Armchair Shell Shock
People are often unprepared for the elemental emotions that emerge from watching tragic news segments and respond by emotionally turning off.
By PT Staff published March 1, 1992 - last reviewed on June 9, 2016
There's a new form of battle fatigue for the 21st century, observes author and neurologist Richard Restak. And you don't have to serve on the front to get it. "You just have to own a television set," Restak says.
"And that means we're all potential casualties."
You once had to be in a war to see people blown apart by bombs. Now, the author says, these are the kinds of things that the rest of us routinely watch on the seven o'clock news. These vivid and emotionally depleting images enter our brain and "detonate like a terrorist's bomb," Restak observes in his book, The Brain Has a Mind of Its Own.
Watching tragedy on the news has a psychological impact undreamed of by media executives. The video image is processed directly by the right hemisphere of the brain, bypassing language, reason, and logic.

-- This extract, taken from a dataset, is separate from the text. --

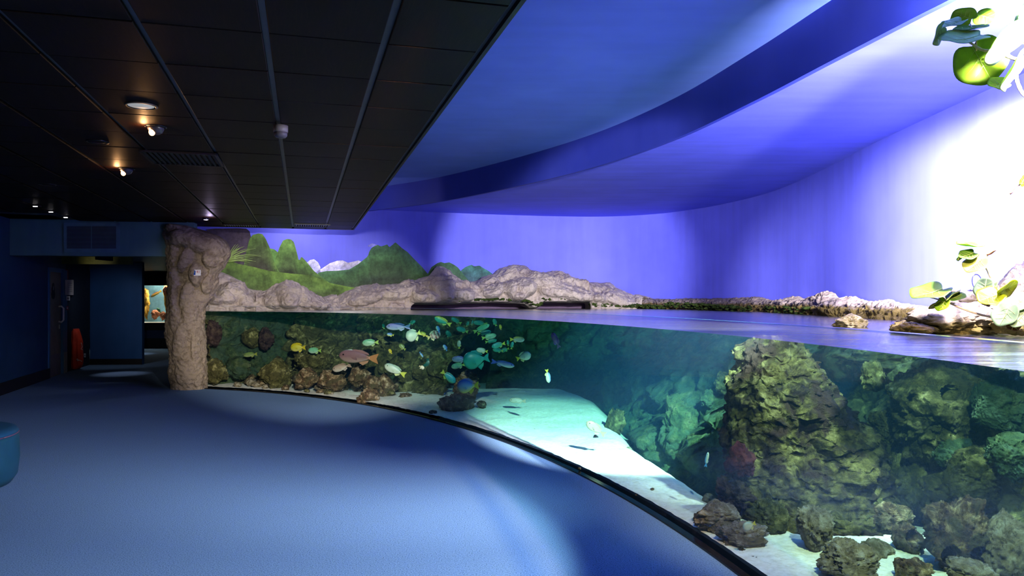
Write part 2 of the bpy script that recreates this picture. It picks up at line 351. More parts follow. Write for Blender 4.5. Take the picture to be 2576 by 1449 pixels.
struct(ribbon('trim_1', resample(FASC, .2), ZS - .035, ZU, M['fascia_shade'], .05, -1))

# dark tiled ceiling
e1 = np.array((-526 / 1900, 1.)); e1 /= np.linalg.norm(e1); e2 = np.array((-e1[1], e1[0])); O = np.array((.9125, 0.))
def cp(s, t): return O + e2 * s + e1 * t
FAR_T = 14.33
ceil = struct(polyslab('ceiling', [tuple(cp(-.0, -3)), tuple(cp(-.0, FAR_T)), tuple(cp(4.6, FAR_T)), tuple(cp(4.6, 13.3)), tuple(cp(10.5, 12.8)), tuple(cp(10.5, -3))], ZC + .022, .04, M['bar']))
cw, rw = .556, .630
cols = [(0.03, .494 - .02)] + [(.494 + .016 + cw * k, .494 + cw * (k + 1) - .016) for k in range(17)]
rows = [(3.99 + rw * k + .004, 3.99 + rw * (k + 1) - .004) for k in range(-5, 17)]
rows[-1] = (rows[-1][0], FAR_T - .02)
rest = MB(); cache = {}
VENT_CELLS = {}
for ci, (s0, s1) in enumerate(cols):
    for ri, (t0, t1) in enumerate(rows):
        c = cp((s0 + s1) / 2, (t0 + t1) / 2)
        if s0 > 4.3 and t1 > 13.3: continue
        if c[0] < -8.3 - .31 * (c[1] - 12.1) or c[1] > 14.2 and c[0] < -6: continue
        if ri == len(rows) - 1: t1 = FAR_T - .02
        a, b = (t1 - t0) / 2, (s1 - s0) / 2
        uu = CX + F * c[0] / max(c[1], .2); yy = HY - F * (ZC - EYE) / max(c[1], .2)
        bev = .004
        L = [(-a, -b, .018), (a, -b, .018), (a, b, .018), (-a, b, .018), (-a, -b, bev), (a, -b, bev), (a, b, bev), (-a, b, bev), (-a + bev, -b + bev, 0), (a - bev, -b + bev, 0), (a - bev, b - bev, 0), (-a + bev, b - bev, 0)]
        FF = [(0, 1, 2, 3), (8, 11, 10, 9)] + [(i, i + 4, (i + 1) % 4 + 4, (i + 1) % 4) for i in range(4)] + [(i + 4, i + 8, (i + 1) % 4 + 8, (i + 1) % 4 + 4) for i in range(4)]
        if -250 < uu < 1500 and yy > -330 and c[1] > 1.6:
            key = (round(a, 4), round(b, 4))
            if key not in cache:
                me = bpy.data.meshes.new('tile'); me.from_pydata(L, [], FF); me.materials.append(M['tile']); me.update(); cache[key] = me
            o = bpy.data.objects.new('tile', cache[key]); COL.objects.link(o); o.parent = ceil
            o.location = Vector((c[0], c[1], ZC + random.uniform(-.0015, .0015))) - ceil.location
            o.rotation_euler = (random.uniform(-.003, .003), random.uniform(-.003, .003), math.atan2(e1[1], e1[0]))
        else:
            rest.add([(*(c + e1 * p[0] + e2 * p[1]), ZC + p[2]) for p in L], FF)
if rest.v: prop(rest.build('outer_tiles', M['tile'], ceil), kind='stuff')
# rim of the dark ceiling
rim = MB()
P0, P1, P2 = cp(0, -3), cp(0, FAR_T), cp(4.6, FAR_T)
n1 = -e2
for A, B, nn in ((P0, P1, -e2), (P1, P2, e1)):
    A0, B0 = A + nn * .022, B + nn * .022
    rim.add([(*A, ZC - .004), (*B, ZC - .004), (*B0, ZC - .004), (*A0, ZC - .004), (*A, ZU), (*B, ZU), (*B0, ZU), (*A0, ZU)], [(0, 3, 2, 1), (4, 5, 6, 7), (0, 1, 5, 4), (3, 7, 6, 2), (0, 4, 7, 3), (1, 2, 6, 5)])
struct(rim.build('trim_2', M['black']))

# left wall, beam, corridor
def lw(d): return np.array((-8.04 - .31 * (d - 12.09), d))
LWALL = np.array([lw(-3), lw(14.12)]); 
struct(ribbon('wall_left', resample(LWALL, 3), 0, ZC + .1, M['wall_dark'], .15, 1))
bb = resample(LWALL, 3)
struct(ribbon('baseboard_left', bb - inward(bb) * -.012 * 1, 0, .19, M['black'], .02, -1))
A, B = np.array((-8.04, 12.09)), np.array((-5.32, 12.5)); dirb = (B - A) / np.linalg.norm(B - A); nb = np.array((-dirb[1], dirb[0]))
BM = Matrix(((dirb[0], nb[0], 0), (dirb[1], nb[1], 0), (0, 0, 1)))
L = np.linalg.norm(B - A)
c = (A + B) / 2 + nb * .11
struct(MB().box((c[0], c[1], (2.187 + ZC + .03) / 2), (L / 2 + .05, .11, (ZC + .03 - 2.187) / 2), BM).build('trim_3', M['wall_beam']))
struct(polyslab('ceiling_corridor', [tuple(A + nb * .1), tuple(B + nb * .1), (-5.3, 24), (-14, 24), (-13, 14.0)], 2.30, .05, M['black']))
# far corridor walls
W1 = np.array([(-8.71 - .31 * (15.28 - 14.25), 15.28), (-9.50, 16.98)])
struct(ribbon('wall_alcove', W1, 0, 2.31, plain('wall_near_black_blue', (.008, .016, .035), .7), .1, 1))
W2 = np.array([(-9.50, 17.0), (-8.36, 17.07)])
struct(ribbon('wall_corridor', W2, 0, 2.31, paint('wall_corridor_paint', (.012, .06, .19), .1), .12, 1))
b2 = W2 - np.array((0, .013)); struct(ribbon('baseboard_corridor', b2, 0, .13, M['black'], .02, 1))
W3 = np.array([(-14.5, 22.6), (-6.2, 22.6)])
AQ = (CX + 0, 0)
xl, xr = at(349, 0, 22.6)[0], at(446, 0, 22.6)[0]; zt, zb = at(0, 718, 22.6)[2], at(0, 812, 22.6)[2]
fw = MB()
for x0, x1, z0, z1 in ((-14.5, xl, 0, 2.35), (xr, -6.0, 0, 2.35), (xl, xr, zt, 2.35), (xl, xr, 0, zb)):
    fw.box(((x0 + x1) / 2, 22.65, (z0 + z1) / 2), ((x1 - x0) / 2, .05, (z1 - z0) / 2))
struct(fw.build('wall_far', plain('far_wall_black', (.006, .007, .012), .7)))
struct(MB().box((-11.2, 22.585, .42), (4, .012, .12)).build('trim_4', plain('dark_blue_panel', (.008, .02, .07), .6)))
struct(MB().box((-7.9, 14.4, 2.22), (.62, .04, .075), Matrix.Rotation(.15, 3, 'Z')).build('trim_5', plain('green_wood', (.12, .12, .035), .5, .5, 3.)))
struct(MB().box((-7.45, 13.8, 2.24), (.03, .25, .05)).build('trim_6', M['black']))
# tank end wall behind the pillar and black plinth rail under the acrylic
struct(ribbon('trim_7', resample(gpt(GT, -.004), .15), 0, .012, M['black_gloss'], .05, 1))

# door in the left wall
d0, d1 = 14.14, 15.28
dr = empty('door_1', (*lw((d0 + d1) / 2), 0), None, None); dr['kind'] = 'structure'
def lwp(d, n, z):      # point on the left wall plane, n metres out of it
    t = np.array((-.31, 1)) / math.hypot(.31, 1); nn = np.array((t[1], -t[0])); p = lw(d) + nn * n; return (p[0], p[1], z)
def lbox(mb, da, db, na, nb_, za, zb_):
    P = [lwp(d, n, z) for z in (za, zb_) for n in (na, nb_) for d in (da, db)]
    mb.add(P, [(0, 1, 3, 2), (4, 6, 7, 5), (0, 4, 5, 1), (2, 3, 7, 6), (0, 2, 6, 4), (1, 5, 7, 3)]); return mb
lbox(MB(), d0 + .04, 14.93, -.04, .0, .0, 2.0).build('door_panel', plain('brown_veneer', (.16, .115, .07), .35, .3, 4.), dr)
prop(lbox(MB(), d0 + .06, 14.90, .0, .006, .02, .42).build('kick_plate', plain('dull_kick_plate', (.20, .15, .15), .4, metal=.5), dr), 'dull metal kick plate')
lbox(lbox(lbox(MB(), d0 - .05, d0 + .03, -.05, .02, 0, 2.06), 14.96, d1, -.05, .03, 0, 2.06), d0 - .05, d1, -.05, .02, 2.0, 2.08).build('door_frame', plain('door_frame_blue', (.045, .13, .26), .45), dr)
lbox(MB(), 15.03, 15.24, .03, .038, 0, .42).build('frame_guard', M['grey'], dr)
hb = MB(); hb.tube([lwp(14.78, .0, 1.33), lwp(14.78, .05, 1.34), lwp(14.79, .085, 1.30), lwp(14.79, .085, 1.07), lwp(14.78, .05, 1.03), lwp(14.78, .0, 1.04)], .017, 10)
prop(hb.build('handle', M['white'], dr, True), 'pale bent pull handle')
lbox(MB(), 14.80, 14.84, .0, .012, .90, .98).build('lock', M['steel'], dr)
sg = MB(); 
for (n0, z0, r) in ((0, 1.66, .075), (0, 1.57, .09), (0, 1.74, .05)):
    sg.add([lwp(14.42 + r * 1.3 * math.cos(a), nn, z0 + r * math.sin(a)) for nn in (.001, .006) for a in np.linspace(0, 2 * math.pi, 20, endpoint=False)],
           [tuple(range(20))[::-1], tuple(range(20, 40))] + [(i, (i + 1) % 20, 20 + (i + 1) % 20, 20 + i) for i in range(20)])
prop(sg.build('door_sign', M['black'], dr), 'dark figure shaped sign')
sg = MB(); sg.add([lwp(14.42 + .03 * math.cos(a), .0075, 1.69 + .045 * math.sin(a)) for a in np.linspace(0, 2 * math.pi, 14, endpoint=False)], [tuple(range(14))])
sg.build('sign_figure', M['grey'], dr)
struct(lbox(MB(), 14.1, d1 + .1, -.05, .0, 2.06, 2.32).build('wall_over_door', M['wall_dark']))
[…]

Unable to cope with the barrage of elemental emotions that get aroused, we emotionally turn off, numbing ourselves to pain and death.
Restak says he would worry about his kid if she witnessed a plane crash. And now he worries about her "peace of mind as she copes with a daily exposure to calamity on TV," which, he concludes,can be dangerous to mental health. Maybe that's why so many people are desperately searching for a game show.